For early-stage companies, this is a very predictable process, and it plays out in countless situations.  What I believe is happening is a misunderstanding of where the company is in the product lifecycle, and therefore how they should go about selling – it’s the difference between Sales and Business Development (Biz Dev or BD).

First, some definitions.  Sales is a process – leads go in, activities happen, sales (closed deals) come out.  The process has defined steps and predictable outcomes.  It is, as so many sales people declare, “a numbers game” where they build a “sales machine”.   However, in order to have this type of machine in place, you need a market which is clearly defined, with a well-established need and a clear understanding of how your product meets that need.  This predictable sales process, then, can only be effective after the company has reached Product Market Fit (PMF).

The Sales professional needs to be highly disciplined – not every lead will close, so they must understand quickly which leads will move forward and then drop the losers just as quickly.  They know the common signs of interest in their product, and only work those deals that can close in the predicted timeframe.  This efficiency is critical because, in a defined market with a broadly-accepted need, competition is fierce and, if you don’t close the deal, your competitor will.

Business Development is the opposite side of the coin.  BD reps hunt to find those who have needs that their product can meet; they look for where the money is in the system, and then consider how to match those needs with that money.  While there is still a “numbers game” in play, the outcome is not predictable.  Competitors may be unknown and different in every deal, and the biggest competitor is usually, “status quo”.  

Since they work in a nascent market with little or no consensus on the “need” or the “solution”, the BD professional needs to be flexible and unstructured – exactly the opposite of the successful sales professional.  Much of the process involves education, so success in BD requires a deep knowledge of the product, the market, and how the one fits with the other (and there may be many “fits” to consider).  Leads in BD require nurturing and patience; initially tepid responses can “heat up” as the prospect develops a perception of the need your product fills and comes to realize the benefits, which may not have initially been apparent.  

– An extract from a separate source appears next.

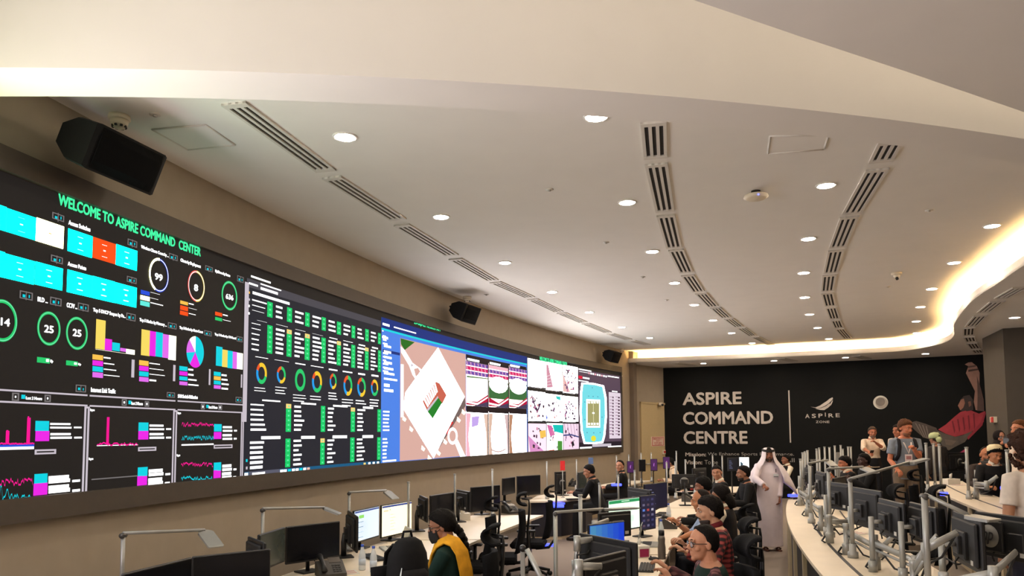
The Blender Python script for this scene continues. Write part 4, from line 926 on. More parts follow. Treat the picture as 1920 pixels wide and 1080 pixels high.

None of this BD work happens on a timeline.  Initially-promising leads can go cold, and long-dormant opportunities can come alive unexpectedly.  This is both a critical and difficult time for your business; critical because you usually have to go through it, and difficult because of the uncertainty of timing, outcome and required efforts.

The confusion between Sales and BD doesn’t help!  Last time I hired a Biz Dev person, I had over 100 resumes, and maybe 3 were true “biz dev” folks – the rest were primarily sales people.  I found that sales folks will highlight “process” in their resumes and interviews, and BD folks are more likely to talk about the “game” of business development, usually equating it to chess. 

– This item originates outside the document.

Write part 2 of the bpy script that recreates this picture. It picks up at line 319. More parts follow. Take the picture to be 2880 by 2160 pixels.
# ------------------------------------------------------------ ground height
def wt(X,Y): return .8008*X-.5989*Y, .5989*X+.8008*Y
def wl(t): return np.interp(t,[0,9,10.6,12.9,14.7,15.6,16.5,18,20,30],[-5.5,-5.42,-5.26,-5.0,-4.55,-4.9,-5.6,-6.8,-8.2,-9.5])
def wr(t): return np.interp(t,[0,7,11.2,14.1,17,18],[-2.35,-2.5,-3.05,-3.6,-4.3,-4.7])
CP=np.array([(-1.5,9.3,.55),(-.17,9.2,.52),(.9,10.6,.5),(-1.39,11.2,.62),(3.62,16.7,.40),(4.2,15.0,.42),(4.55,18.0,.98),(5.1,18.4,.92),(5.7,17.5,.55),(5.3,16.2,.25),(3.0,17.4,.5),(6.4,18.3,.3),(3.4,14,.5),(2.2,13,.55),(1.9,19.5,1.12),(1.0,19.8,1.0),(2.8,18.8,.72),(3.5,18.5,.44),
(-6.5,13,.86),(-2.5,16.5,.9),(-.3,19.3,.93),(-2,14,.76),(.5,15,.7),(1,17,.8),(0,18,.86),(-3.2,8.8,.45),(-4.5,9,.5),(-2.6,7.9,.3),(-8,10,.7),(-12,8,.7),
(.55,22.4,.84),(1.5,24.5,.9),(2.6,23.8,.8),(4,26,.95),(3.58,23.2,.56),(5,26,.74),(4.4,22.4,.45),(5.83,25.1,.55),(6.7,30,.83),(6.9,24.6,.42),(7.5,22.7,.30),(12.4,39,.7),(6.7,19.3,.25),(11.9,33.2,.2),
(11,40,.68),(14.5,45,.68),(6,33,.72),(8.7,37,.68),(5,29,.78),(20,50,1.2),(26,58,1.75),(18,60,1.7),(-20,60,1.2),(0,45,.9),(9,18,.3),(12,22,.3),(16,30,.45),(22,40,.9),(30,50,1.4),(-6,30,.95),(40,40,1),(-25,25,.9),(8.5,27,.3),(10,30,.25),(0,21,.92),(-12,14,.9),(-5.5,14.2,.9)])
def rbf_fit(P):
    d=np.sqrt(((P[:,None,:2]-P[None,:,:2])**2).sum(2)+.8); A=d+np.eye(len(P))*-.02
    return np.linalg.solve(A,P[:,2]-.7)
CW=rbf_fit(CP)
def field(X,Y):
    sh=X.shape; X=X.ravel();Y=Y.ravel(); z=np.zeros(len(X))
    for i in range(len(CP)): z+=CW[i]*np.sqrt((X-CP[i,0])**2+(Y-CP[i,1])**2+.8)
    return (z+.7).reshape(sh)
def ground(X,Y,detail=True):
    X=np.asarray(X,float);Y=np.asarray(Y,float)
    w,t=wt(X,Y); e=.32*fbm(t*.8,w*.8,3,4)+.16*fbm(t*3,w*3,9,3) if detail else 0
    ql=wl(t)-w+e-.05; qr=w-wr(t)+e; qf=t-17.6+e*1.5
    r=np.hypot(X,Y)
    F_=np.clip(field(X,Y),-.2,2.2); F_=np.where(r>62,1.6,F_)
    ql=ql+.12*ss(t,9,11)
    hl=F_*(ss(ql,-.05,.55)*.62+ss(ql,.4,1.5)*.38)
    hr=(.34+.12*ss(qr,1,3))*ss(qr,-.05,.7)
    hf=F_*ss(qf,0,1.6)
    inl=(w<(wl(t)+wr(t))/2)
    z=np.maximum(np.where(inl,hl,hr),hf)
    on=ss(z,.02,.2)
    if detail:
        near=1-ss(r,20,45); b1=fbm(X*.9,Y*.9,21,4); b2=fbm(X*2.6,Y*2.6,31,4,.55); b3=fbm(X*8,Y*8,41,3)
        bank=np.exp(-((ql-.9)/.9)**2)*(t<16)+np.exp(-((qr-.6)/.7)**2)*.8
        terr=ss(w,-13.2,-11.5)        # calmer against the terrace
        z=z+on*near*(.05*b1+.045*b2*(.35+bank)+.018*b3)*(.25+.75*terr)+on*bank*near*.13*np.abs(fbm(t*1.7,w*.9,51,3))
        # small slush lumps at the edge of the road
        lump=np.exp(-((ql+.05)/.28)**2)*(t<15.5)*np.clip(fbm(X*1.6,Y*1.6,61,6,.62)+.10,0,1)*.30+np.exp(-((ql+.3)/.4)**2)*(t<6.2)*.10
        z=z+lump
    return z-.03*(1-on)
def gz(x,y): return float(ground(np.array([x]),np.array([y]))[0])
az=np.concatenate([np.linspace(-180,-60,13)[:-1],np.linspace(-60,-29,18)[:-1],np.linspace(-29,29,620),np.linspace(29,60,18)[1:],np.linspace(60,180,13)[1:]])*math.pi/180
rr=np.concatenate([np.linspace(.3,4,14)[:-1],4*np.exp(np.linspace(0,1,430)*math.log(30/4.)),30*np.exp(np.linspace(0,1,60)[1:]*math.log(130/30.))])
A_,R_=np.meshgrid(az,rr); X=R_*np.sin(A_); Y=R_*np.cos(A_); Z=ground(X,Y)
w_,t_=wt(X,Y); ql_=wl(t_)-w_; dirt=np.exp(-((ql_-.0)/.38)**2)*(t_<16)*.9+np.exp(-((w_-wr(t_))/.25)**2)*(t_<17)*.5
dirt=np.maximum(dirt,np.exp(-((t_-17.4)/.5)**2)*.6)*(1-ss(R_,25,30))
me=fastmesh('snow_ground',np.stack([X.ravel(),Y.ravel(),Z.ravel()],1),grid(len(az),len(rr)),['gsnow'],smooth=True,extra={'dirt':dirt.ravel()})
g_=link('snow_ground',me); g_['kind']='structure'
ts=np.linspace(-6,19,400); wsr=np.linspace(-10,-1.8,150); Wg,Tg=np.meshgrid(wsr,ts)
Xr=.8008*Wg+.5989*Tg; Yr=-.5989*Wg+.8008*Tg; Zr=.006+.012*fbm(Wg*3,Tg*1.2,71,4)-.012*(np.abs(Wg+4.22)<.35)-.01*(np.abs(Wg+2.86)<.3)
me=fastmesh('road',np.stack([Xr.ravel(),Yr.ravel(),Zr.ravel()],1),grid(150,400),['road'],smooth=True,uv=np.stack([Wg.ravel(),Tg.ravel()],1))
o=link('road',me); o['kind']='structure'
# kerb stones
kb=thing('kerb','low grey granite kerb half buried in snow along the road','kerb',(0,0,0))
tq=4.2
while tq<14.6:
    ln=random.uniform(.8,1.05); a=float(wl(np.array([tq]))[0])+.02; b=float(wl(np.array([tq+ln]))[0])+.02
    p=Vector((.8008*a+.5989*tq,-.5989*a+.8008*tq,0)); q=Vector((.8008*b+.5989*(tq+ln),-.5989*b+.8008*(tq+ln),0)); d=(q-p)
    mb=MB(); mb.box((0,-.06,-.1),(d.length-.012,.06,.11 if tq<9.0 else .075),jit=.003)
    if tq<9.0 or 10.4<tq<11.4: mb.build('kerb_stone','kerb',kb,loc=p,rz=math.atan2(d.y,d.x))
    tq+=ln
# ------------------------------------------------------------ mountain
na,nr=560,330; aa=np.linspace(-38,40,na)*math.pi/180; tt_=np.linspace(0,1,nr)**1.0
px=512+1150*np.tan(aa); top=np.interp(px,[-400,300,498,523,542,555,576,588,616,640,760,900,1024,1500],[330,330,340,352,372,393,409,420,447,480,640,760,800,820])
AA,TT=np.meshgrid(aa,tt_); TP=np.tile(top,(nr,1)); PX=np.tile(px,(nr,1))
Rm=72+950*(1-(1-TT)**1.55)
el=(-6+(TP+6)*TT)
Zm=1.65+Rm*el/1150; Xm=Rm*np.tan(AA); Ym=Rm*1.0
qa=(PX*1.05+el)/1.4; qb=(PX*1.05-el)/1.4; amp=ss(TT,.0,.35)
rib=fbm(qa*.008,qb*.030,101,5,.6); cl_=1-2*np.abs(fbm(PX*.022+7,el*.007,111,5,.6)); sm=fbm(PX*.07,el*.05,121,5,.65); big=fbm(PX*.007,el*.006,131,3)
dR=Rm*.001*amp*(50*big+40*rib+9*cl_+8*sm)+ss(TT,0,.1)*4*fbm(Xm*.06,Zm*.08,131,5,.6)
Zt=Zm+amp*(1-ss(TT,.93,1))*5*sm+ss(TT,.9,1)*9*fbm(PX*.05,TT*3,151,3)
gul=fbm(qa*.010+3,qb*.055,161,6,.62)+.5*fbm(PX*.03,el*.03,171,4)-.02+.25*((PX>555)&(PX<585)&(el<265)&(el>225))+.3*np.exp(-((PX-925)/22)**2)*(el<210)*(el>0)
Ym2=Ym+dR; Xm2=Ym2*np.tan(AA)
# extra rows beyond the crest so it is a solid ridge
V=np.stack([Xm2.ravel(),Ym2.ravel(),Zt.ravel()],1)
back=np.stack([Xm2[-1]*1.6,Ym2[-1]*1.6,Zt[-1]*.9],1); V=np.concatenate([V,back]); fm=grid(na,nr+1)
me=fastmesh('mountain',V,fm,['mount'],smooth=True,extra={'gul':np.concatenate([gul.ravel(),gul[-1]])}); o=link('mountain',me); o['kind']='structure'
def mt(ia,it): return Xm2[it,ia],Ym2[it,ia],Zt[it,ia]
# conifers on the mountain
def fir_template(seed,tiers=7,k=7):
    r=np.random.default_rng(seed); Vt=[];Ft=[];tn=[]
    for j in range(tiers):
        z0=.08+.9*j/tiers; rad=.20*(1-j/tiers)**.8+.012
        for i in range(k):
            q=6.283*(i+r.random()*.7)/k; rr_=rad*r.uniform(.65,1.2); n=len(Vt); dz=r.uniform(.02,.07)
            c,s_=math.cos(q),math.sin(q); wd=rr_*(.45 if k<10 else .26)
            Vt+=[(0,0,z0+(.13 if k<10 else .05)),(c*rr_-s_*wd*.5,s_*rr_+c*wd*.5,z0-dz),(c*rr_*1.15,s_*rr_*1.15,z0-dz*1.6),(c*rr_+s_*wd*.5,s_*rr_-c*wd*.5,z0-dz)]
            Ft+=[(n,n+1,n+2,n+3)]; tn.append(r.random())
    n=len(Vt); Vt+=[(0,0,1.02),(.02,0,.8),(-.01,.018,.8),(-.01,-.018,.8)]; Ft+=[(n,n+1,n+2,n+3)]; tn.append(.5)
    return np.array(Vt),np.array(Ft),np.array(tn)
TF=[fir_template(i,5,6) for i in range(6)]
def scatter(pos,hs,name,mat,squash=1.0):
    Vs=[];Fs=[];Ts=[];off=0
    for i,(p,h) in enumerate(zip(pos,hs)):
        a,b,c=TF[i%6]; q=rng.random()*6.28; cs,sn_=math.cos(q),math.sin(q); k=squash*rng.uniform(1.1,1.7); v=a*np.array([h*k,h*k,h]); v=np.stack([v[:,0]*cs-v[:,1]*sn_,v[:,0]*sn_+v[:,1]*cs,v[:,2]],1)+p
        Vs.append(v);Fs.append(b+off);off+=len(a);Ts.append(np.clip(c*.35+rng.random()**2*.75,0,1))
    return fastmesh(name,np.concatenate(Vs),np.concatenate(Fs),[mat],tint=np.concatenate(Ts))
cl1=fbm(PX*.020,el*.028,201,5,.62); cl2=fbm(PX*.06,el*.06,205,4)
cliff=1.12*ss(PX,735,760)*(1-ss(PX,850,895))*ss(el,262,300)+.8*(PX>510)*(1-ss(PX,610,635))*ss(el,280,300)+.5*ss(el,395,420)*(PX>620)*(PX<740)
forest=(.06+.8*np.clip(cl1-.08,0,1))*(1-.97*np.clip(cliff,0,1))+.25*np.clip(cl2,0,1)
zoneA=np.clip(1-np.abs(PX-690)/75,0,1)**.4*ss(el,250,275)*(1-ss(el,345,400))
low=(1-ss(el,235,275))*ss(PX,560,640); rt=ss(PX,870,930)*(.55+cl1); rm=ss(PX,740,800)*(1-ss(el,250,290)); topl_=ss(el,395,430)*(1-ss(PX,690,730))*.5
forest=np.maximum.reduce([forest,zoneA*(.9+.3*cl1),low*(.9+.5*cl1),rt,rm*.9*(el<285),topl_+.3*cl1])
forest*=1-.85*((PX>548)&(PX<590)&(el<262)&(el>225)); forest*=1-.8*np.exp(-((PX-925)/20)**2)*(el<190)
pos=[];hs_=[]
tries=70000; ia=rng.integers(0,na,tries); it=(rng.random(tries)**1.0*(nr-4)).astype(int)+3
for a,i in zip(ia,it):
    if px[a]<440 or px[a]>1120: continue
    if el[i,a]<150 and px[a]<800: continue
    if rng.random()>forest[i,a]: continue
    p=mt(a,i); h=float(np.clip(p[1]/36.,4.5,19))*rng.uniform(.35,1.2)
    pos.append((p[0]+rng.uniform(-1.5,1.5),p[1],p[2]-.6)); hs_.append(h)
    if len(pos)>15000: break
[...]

This conflation shows up also in how many mature companies define these two processes.  They will often look at BD as the “lead generation” function of a business, with sales as the “closing” function.  I disagree with this structure; while BD does come first, the BD function exists to close its own deals and partnerships.  The successful BD process leads to the establishment of a defined market for the business, a clear understanding of how to position the product and to which buyers, so that a repeatable sales process can now be established, usually by someone other than the BD team, which moves into a new market.

So, if you’re trying to figure out why that terrific sales person couldn’t sell your product when they had so much success elsewhere, the issue may not be the person – it may be a case of needing a different approach to getting your product to market.  Consider a true Business Development professional for your next go-to-market hire; they are harder to find, but the role is one you have to fill.